Short exercise: Scan the material that follows. Copy every line containing the word "parts".

Given information:
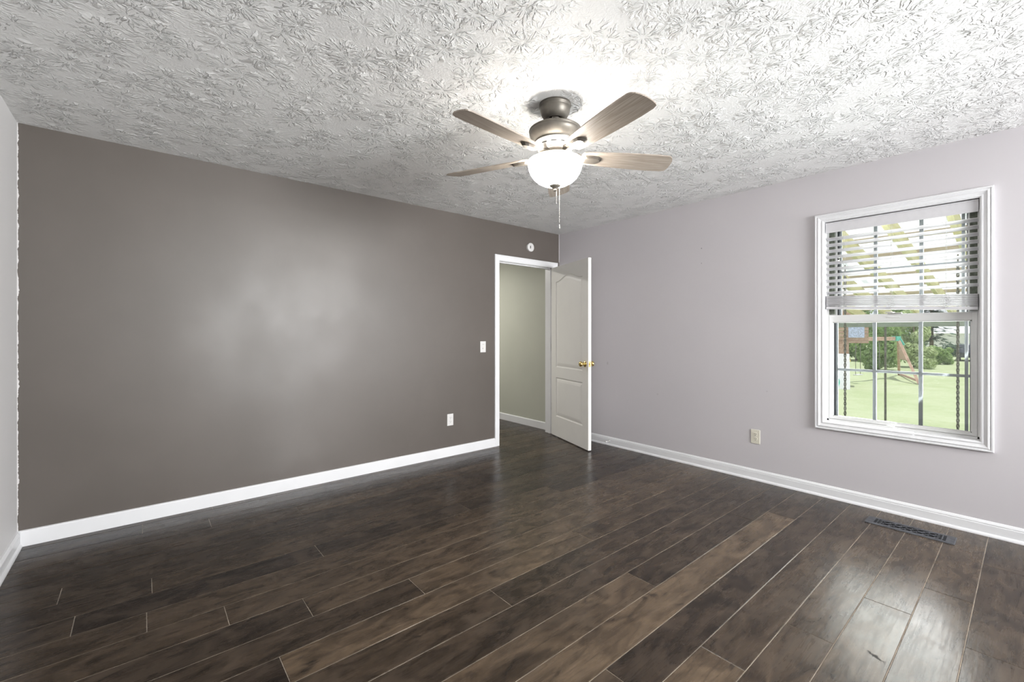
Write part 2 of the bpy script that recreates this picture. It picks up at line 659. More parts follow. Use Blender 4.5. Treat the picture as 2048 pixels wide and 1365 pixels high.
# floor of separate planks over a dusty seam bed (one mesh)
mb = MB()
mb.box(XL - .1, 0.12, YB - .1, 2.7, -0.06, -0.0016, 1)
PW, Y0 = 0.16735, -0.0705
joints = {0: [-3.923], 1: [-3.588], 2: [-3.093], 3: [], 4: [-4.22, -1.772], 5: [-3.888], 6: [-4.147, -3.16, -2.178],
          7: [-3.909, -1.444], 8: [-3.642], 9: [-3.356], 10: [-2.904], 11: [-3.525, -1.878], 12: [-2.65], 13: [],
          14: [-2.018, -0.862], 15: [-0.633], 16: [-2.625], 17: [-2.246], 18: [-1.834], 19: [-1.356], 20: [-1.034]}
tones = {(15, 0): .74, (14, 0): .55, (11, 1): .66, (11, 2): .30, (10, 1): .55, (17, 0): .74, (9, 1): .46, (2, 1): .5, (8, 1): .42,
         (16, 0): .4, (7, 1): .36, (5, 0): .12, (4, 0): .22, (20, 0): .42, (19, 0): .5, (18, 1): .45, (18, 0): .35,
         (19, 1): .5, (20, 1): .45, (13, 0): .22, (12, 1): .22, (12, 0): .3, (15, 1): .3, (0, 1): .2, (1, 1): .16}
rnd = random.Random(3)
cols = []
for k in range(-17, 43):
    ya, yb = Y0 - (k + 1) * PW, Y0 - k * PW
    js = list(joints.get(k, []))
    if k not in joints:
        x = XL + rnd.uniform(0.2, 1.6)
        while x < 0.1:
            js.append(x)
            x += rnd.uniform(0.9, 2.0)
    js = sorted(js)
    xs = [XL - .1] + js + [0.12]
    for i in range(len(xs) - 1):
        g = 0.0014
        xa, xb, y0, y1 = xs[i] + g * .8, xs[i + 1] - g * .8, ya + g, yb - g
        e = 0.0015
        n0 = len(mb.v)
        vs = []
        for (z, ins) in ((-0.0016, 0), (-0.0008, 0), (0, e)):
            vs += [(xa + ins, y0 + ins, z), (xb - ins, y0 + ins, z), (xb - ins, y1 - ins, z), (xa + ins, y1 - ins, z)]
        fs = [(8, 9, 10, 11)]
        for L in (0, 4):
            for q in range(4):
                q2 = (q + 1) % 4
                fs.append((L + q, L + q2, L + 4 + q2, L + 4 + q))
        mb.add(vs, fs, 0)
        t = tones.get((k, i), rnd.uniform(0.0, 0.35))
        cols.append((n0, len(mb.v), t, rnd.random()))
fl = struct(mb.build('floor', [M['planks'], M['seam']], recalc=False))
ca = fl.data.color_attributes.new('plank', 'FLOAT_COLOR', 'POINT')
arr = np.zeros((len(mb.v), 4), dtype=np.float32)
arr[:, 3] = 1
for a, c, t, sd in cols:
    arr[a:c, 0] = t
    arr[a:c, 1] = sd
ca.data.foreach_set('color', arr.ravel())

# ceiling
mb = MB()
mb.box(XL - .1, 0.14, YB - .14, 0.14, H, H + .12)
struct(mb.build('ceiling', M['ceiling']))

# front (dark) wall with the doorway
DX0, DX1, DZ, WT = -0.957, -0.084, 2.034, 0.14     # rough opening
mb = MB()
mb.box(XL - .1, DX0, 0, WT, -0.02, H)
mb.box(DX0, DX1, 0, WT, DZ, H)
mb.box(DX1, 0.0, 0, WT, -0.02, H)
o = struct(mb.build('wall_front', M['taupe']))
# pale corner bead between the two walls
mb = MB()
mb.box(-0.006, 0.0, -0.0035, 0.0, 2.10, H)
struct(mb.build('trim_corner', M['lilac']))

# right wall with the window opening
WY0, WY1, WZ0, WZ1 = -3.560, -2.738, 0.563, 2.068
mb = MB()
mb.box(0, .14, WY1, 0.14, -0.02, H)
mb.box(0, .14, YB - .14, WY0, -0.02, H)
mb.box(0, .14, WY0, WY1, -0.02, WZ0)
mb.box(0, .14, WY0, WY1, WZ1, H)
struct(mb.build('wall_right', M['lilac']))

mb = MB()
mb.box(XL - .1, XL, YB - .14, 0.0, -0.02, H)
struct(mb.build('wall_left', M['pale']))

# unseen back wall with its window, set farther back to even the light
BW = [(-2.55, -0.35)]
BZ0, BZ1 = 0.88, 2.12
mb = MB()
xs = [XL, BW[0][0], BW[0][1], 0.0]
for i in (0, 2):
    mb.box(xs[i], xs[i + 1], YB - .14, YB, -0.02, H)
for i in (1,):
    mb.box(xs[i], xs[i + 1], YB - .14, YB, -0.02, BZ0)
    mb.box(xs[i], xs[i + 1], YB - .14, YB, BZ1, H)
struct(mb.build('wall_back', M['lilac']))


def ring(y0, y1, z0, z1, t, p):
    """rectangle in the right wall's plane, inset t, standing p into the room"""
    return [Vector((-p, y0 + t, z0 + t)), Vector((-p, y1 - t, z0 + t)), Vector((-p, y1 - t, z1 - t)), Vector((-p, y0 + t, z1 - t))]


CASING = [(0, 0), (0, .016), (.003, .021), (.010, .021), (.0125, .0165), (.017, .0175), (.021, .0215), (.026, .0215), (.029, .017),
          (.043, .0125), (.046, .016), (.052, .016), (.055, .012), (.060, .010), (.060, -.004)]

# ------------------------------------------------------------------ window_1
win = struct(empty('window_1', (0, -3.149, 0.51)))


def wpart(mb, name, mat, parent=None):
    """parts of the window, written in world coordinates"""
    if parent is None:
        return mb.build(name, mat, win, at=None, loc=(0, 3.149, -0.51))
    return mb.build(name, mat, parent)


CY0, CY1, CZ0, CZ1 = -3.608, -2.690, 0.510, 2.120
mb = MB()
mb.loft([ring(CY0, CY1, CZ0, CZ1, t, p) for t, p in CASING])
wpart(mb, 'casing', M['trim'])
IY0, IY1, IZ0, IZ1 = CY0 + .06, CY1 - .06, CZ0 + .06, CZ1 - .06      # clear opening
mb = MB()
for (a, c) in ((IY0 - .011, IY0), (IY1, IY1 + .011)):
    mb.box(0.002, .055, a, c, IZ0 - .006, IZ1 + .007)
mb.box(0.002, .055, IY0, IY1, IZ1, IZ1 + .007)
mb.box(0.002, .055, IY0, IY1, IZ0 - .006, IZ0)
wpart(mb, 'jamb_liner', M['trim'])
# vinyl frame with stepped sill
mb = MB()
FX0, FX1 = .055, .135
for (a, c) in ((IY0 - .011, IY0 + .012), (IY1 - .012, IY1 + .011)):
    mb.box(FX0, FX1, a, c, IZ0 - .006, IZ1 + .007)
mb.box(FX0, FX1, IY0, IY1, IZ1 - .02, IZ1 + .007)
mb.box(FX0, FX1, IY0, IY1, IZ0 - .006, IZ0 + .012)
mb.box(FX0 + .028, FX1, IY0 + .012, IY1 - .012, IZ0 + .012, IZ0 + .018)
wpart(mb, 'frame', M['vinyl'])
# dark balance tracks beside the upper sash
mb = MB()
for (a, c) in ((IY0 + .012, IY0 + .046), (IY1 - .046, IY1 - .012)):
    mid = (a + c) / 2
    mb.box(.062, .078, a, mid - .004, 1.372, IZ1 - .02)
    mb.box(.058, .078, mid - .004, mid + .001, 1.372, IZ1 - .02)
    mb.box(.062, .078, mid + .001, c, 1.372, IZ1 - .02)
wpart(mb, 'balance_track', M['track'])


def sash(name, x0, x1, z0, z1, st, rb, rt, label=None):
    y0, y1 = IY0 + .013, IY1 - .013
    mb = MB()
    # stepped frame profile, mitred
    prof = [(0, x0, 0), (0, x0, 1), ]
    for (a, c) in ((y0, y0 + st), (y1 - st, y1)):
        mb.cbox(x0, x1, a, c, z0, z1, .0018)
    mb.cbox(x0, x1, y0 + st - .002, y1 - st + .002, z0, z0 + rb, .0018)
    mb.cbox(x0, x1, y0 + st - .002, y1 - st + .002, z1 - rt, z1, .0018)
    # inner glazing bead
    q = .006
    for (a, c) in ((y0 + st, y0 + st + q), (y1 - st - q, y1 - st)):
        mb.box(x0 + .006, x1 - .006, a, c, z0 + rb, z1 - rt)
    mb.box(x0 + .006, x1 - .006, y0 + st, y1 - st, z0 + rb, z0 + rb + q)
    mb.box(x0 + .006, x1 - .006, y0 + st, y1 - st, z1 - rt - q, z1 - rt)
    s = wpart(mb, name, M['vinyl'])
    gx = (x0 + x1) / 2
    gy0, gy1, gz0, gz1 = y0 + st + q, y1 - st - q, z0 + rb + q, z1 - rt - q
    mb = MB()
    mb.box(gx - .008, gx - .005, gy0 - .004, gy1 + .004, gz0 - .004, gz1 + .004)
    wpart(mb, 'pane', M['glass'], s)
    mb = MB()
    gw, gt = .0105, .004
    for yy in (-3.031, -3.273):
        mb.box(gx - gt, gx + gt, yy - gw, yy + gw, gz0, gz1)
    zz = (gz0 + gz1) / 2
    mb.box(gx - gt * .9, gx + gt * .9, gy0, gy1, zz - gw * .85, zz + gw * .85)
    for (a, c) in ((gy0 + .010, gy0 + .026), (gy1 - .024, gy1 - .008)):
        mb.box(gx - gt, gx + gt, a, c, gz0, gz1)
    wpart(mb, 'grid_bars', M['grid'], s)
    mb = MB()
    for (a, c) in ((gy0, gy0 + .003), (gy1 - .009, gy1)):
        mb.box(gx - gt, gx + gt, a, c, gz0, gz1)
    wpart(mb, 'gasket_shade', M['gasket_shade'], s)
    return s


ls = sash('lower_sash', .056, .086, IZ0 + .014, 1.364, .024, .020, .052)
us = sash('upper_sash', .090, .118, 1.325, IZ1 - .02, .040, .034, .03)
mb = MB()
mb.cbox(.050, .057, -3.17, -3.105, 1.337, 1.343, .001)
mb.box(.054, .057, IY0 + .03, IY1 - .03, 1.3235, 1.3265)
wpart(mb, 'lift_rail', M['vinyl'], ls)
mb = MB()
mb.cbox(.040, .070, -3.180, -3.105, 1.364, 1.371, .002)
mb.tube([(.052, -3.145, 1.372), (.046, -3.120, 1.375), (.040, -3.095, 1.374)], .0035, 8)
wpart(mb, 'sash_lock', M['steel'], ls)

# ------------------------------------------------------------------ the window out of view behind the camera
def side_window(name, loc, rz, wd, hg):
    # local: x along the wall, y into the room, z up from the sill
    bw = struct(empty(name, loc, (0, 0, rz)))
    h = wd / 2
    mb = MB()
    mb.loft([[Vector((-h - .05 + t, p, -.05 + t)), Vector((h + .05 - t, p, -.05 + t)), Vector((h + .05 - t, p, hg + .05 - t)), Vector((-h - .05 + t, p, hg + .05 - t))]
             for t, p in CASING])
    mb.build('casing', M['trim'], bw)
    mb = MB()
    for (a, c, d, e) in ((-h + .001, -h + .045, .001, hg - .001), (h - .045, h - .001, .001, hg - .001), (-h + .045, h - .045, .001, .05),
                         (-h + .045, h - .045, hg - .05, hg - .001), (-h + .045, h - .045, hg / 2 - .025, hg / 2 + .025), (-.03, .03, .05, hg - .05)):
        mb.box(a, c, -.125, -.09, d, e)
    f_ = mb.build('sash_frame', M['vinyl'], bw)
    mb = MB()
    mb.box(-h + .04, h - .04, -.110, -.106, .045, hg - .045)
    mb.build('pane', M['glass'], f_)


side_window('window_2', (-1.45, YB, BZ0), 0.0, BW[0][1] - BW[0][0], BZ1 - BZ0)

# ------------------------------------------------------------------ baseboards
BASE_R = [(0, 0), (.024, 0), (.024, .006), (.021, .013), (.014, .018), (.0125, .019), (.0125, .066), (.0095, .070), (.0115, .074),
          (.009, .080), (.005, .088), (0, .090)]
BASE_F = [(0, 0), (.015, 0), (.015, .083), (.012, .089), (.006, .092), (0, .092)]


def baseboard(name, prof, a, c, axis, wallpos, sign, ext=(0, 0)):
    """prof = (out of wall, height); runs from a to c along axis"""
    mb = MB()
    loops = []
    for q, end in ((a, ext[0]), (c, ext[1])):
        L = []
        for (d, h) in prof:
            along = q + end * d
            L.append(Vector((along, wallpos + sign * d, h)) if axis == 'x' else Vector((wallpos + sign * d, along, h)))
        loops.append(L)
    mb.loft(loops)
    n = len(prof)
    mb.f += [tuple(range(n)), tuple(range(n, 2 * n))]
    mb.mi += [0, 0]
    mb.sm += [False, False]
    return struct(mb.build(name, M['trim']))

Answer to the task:
Write part 2 of the bpy script that recreates this picture. It picks up at line 659. More parts follow. Use Blender 4.5. Treat the picture as 2048 pixels wide and 1365 pixels high.
    """parts of the window, written in world coordinates"""